STATED PROBLEM
Only a number is wanted: how many lines in the listing contain the word "that"?
▬▬▬▬▬▬▬▬▬▬
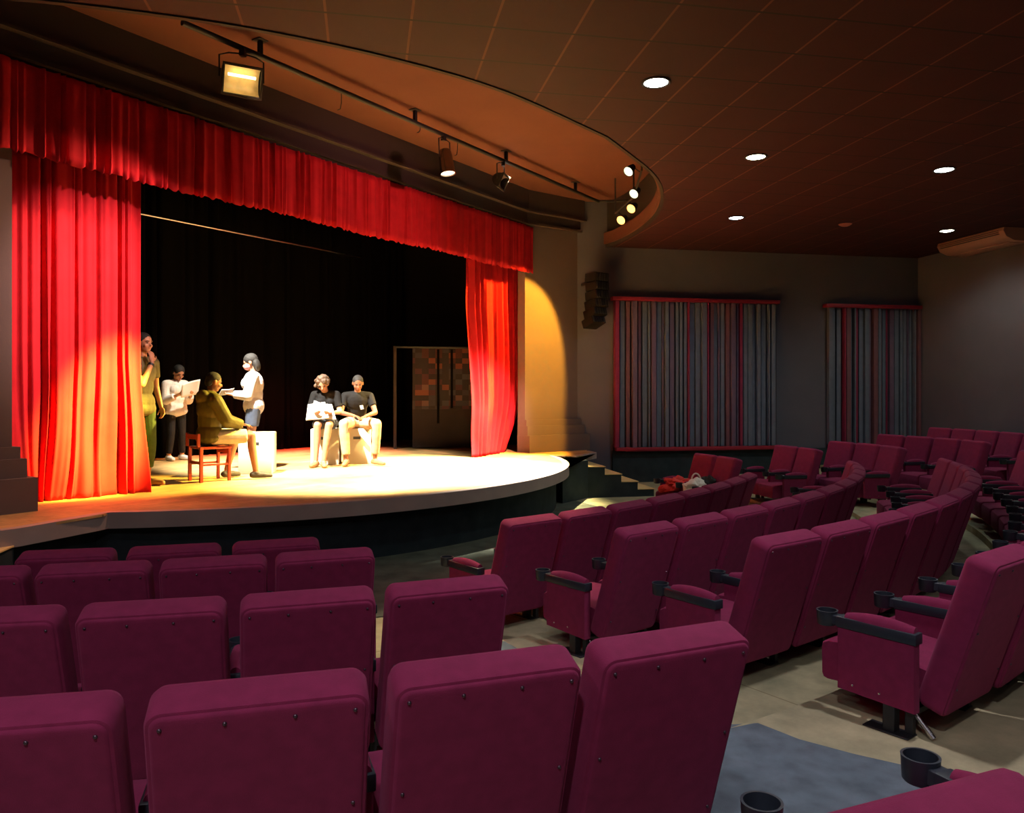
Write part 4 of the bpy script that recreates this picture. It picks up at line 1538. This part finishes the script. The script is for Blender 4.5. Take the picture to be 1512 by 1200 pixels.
    if trousers:
        g = leg_puff
        bm = bmesh.new()
        add_ellipsoid(bm, j['pelvis'] + up * 0.01, (hipw + g + 0.006, 0.118 * b + g, 0.120), R)
        for sd in 'lr':
            if leg_to <= 1:
                e = j['hip_' + sd].lerp(j['knee_' + sd], leg_to)
                add_capsule(bm, j['hip_' + sd], e, 0.085 * b + g, 0.070 * b + g, cap1=False)
            else:
                add_capsule(bm, j['hip_' + sd], j['knee_' + sd], 0.085 * b + g, 0.057 * b + g)
                e = j['knee_' + sd].lerp(j['ankle_' + sd], leg_to - 1)
                cal = j['knee_' + sd].lerp(j['ankle_' + sd], 0.35)
                add_capsule(bm, j['knee_' + sd], cal, 0.057 * b + g, 0.056 * b + g)
                add_capsule(bm, cal, e, 0.056 * b + g, 0.044 * b + g, cap1=False)
        fuse('trousers' if leg_to > 1 else 'shorts', bm, trousers, 0.0085, root, 4)
    if shoes:
        for sd in 'lr':
            an, toe = j['ankle_' + sd], j['toe_' + sd]
            fd = (toe - an)
            fd.z = 0
            fd.normalize()
            bm = bmesh.new()
            g = 0.009
            if socks is None:
                add_capsule(bm, an + V(0, 0, -0.005), an - V(0, 0, 0.03), 0.036 + g, 0.036 + g, cap0=False)
            add_capsule(bm, an - fd * 0.038 - V(0, 0, 0.045), an + fd * 0.10 - V(0, 0, 0.055), 0.034 + g, 0.034 + g)
            add_capsule(bm, an + fd * 0.08 - V(0, 0, 0.055), toe + fd * 0.006, 0.034 + g, 0.026 + g)
            for v in bm.verts:
                v.co.z = max(v.co.z, an.z - 0.088)
            fuse('shoe', bm, shoes, 0.0075, root, 2)
    if watch:
        bm = bmesh.new()
        w, e = j['wrist_r'], j['elbow_r']
        p = w.lerp(e, 0.10)
        dd = (e - w).normalized()
        add_tube(bm, [p - dd * 0.012, p + dd * 0.012], 0.033, 14)
        link('wristwatch', bm, M['steel_black'], root)
    return root


def sheet(name, parent, corners, m, bend=0.02, label=None, cat=None):
    """a held sheet of paper with a little thickness and curl"""
    a, b, c, d = [Vector(p) for p in corners]
    bm = bmesh.new()
    N = 8
    nn = (b - a).cross(d - a).normalized()
    rows = []
    for i in range(N + 1):
        t = i / N
        rows.append([bm.verts.new(a.lerp(b, t).lerp(d.lerp(c, t), q / N) + nn * bend * math.sin(PI * t) * (0.5 + q / N)) for q in range(N + 1)])
    for r0, r1 in zip(rows, rows[1:]):
        for q in range(N): bm.faces.new((r0[q], r1[q], r1[q + 1], r0[q + 1]))
    o = link(name, bm, m, parent)
    md = o.modifiers.new('thickness', 'SOLIDIFY')
    md.thickness = 0.003
    if label: tag(o, label, cat)
    return o


olive = cloth_mat('olive_jacket_nylon', (0.078, 0.068, 0.014), 0.6)
white_knit = cloth_mat('white_sweater_knit', (0.78, 0.72, 0.66))
navy = cloth_mat('navy_denim', (0.045, 0.055, 0.085))
black_tee = cloth_mat('black_cotton', (0.0055, 0.0045, 0.0045))
beige = cloth_mat('beige_cotton', (0.52, 0.36, 0.21))
black_leg = cloth_mat('black_leggings', (0.010, 0.009, 0.010))
green_leg = cloth_mat('green_cotton', (0.065, 0.105, 0.035))
grey_tee = cloth_mat('olive_grey_cotton', (0.115, 0.100, 0.050))
cream = cloth_mat('cream_cotton', (0.66, 0.58, 0.44))
white_top = cloth_mat('white_blouse', (0.74, 0.66, 0.58))
shoe_dark = cloth_mat('dark_shoe', (0.03, 0.025, 0.022), 0.6)
shoe_white = cloth_mat('white_shoe', (0.70, 0.66, 0.58), 0.6)
shoe_tan = cloth_mat('tan_shoe', (0.30, 0.17, 0.08), 0.6)


def heading(dx, dy):
    """rotation that turns local +y towards (dx, dy)"""
    return math.atan2(-dx, dy)


def stage_at(u, v):
    Y = 1.10 * 1150 / (v - 580)
    return Vector(((u - 756) * Y / 1150, Y, STAGE))


# boy in an olive jacket on the red wooden chair
boy_p = Vector((-3.80, 9.78, STAGE))
BOY_H = heading(0.72, 0.69)
person('person in an olive hooded jacket sitting on the red wooden chair', boy_p, BOY_H,
       dict(pelvis=(0, 0.0, 0.56), neck=(0, 0.01, 1.06), head=(0.01, 0.055, 1.235), face=(0.10, 0.97, -0.25), fwd=(0, 1, 0),
            shoulder_l=(-0.185, 0.0, 1.00), shoulder_r=(0.185, 0.0, 1.00), elbow_l=(-0.235, 0.14, 0.76), elbow_r=(0.235, 0.12, 0.76),
            wrist_l=(-0.14, 0.34, 0.70), wrist_r=(0.17, 0.34, 0.70), hand_l=(0.25, 0.95, -0.1), hand_r=(-0.2, 0.95, -0.1), palm_l=(0, 0, -1), palm_r=(0, 0, -1), curl=(0.5, 0, 0),
            hip_l=(-0.09, 0.02, 0.545), hip_r=(0.09, 0.02, 0.545), knee_l=(-0.17, 0.44, 0.555), knee_r=(0.20, 0.46, 0.555),
            ankle_l=(-0.13, 0.28, 0.10), ankle_r=(0.24, 0.50, 0.10), toe_l=(-0.16, 0.44, 0.035), toe_r=(0.27, 0.67, 0.035)),
       SKIN['brown'], shirt=olive, sleeve=1.95, trousers=cream, leg_to=0.86, shoes=shoe_dark, hood=True, shirt_puff=0.042, shirt_low=0.02, leg_puff=0.022)
ch = empty('wooden_chair', boy_p + Vector((0.0, 0.0, 0)), BOY_H, 'red stained wooden chair under the person in the olive jacket', 'chair')
link('seat', box((-0.19, -0.17, 0.405), (0.19, 0.21, 0.435), 0.008), M['red_wood'], ch)
for sx in (-1, 1):
    link('leg', box((sx * 0.165 - 0.018, 0.165, 0), (sx * 0.165 + 0.018, 0.20, 0.405), 0.004, 1), M['red_wood'], ch)
    bm = bmesh.new()
    add_box(bm, (sx * 0.175 - 0.018, -0.195, 0), (sx * 0.175 + 0.018, -0.155, 0.435), 0.004, 1)
    link('leg', bm, M['red_wood'], ch)
    link('back_post', box((sx * 0.175 - 0.017, -0.225, 0.436), (sx * 0.175 + 0.017, -0.19, 0.60), 0.004, 1), M['red_wood'], ch)
    link('side_rail', box((sx * 0.170 - 0.010, -0.155, 0.20), (sx * 0.170 + 0.010, 0.165, 0.225), 0.003, 1), M['red_wood'], ch)
link('back_rail', box((-0.157, -0.222, 0.53), (0.157, -0.198, 0.59), 0.004, 1), M['red_wood'], ch)
link('back_rail', box((-0.157, -0.185, 0.22), (0.157, -0.165, 0.255), 0.003, 1), M['red_wood'], ch)
link('front_rail', box((-0.147, 0.175, 0.34), (0.147, 0.19, 0.395), 0.003, 1), M['red_wood'], ch)

# white boxes
def stage_box(x, y, rz, w, d, h, label):
    o = empty('stage_box', (x, y, STAGE), rz, label, 'box', 'white boxes on the stage')
    bm = bmesh.new()
    add_box(bm, (-w / 2, -d / 2, 0.0), (w / 2, d / 2, h), 0.008, 2)
    link('box_body', bm, M['white_box'], o)
    bm = bmesh.new()
    add_box(bm, (-0.055, -d / 2 - 0.002, h * 0.70), (0.055, -d / 2 + 0.004, h * 0.78), 0.003, 1)
    link('hand_hole', bm, M['recess'], o)
    return o


stage_box(-3.50, 10.72, math.radians(8), 0.44, 0.40, 0.56, 'white box standing between the red wooden chair and the standing woman')
stage_box(-2.885, 12.10, math.radians(6), 0.42, 0.40, 0.55, 'white box seat under the woman in the black shirt')
stage_box(-2.43, 12.22, math.radians(10), 0.42, 0.40, 0.55, 'white box seat under the man in the black shirt')

# woman in a white sweater standing side-on
w1 = person('woman in white sweater and navy shorts standing side-on beside the white box', Vector((-3.70, 11.16, STAGE)), heading(-0.97, -0.22),
            dict(pelvis=(0, 0, 0.90), neck=(0, 0.01, 1.36), head=(0, 0.05, 1.535), face=(0, 0.95, -0.3), fwd=(0, 1, 0),
                 shoulder_l=(-0.165, 0, 1.32), shoulder_r=(0.165, 0, 1.32), elbow_l=(-0.20, 0.06, 1.06), elbow_r=(0.20, 0.06, 1.06),
                 wrist_l=(-0.10, 0.28, 1.08), wrist_r=(0.10, 0.28, 1.08), palm_l=(0.3, 0, 1), palm_r=(-0.3, 0, 1), curl=(0.7, 0, 0),
                 hip_l=(-0.085, 0, 0.87), hip_r=(0.085, 0, 0.87), knee_l=(-0.10, 0.03, 0.48), knee_r=(0.10, 0.05, 0.48),
                 ankle_l=(-0.10, -0.02, 0.09), ankle_r=(0.11, 0.0, 0.09), toe_l=(-0.12, 0.15, 0.03), toe_r=(0.13, 0.17, 0.03)),
            SKIN['light'], shirt=white_knit, sleeve=1.85, trousers=navy, leg_to=0.62, shoes=shoe_white, hair_kind='bob', fem=True, shirt_puff=0.034, leg_puff=0.022,
            face_mask=cloth_mat('pink_face_mask', (0.66, 0.30, 0.28)))
sheet('paper_sheet', None, [(-4.16, 11.02, STAGE + 1.06), (-4.00, 11.14, STAGE + 1.09), (-3.94, 11.06, STAGE + 1.17), (-4.08, 10.95, STAGE + 1.15)], M['paper'], 0.01, 'white paper held by the woman in the white sweater', 'paper')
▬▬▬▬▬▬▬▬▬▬
RESPONSE
2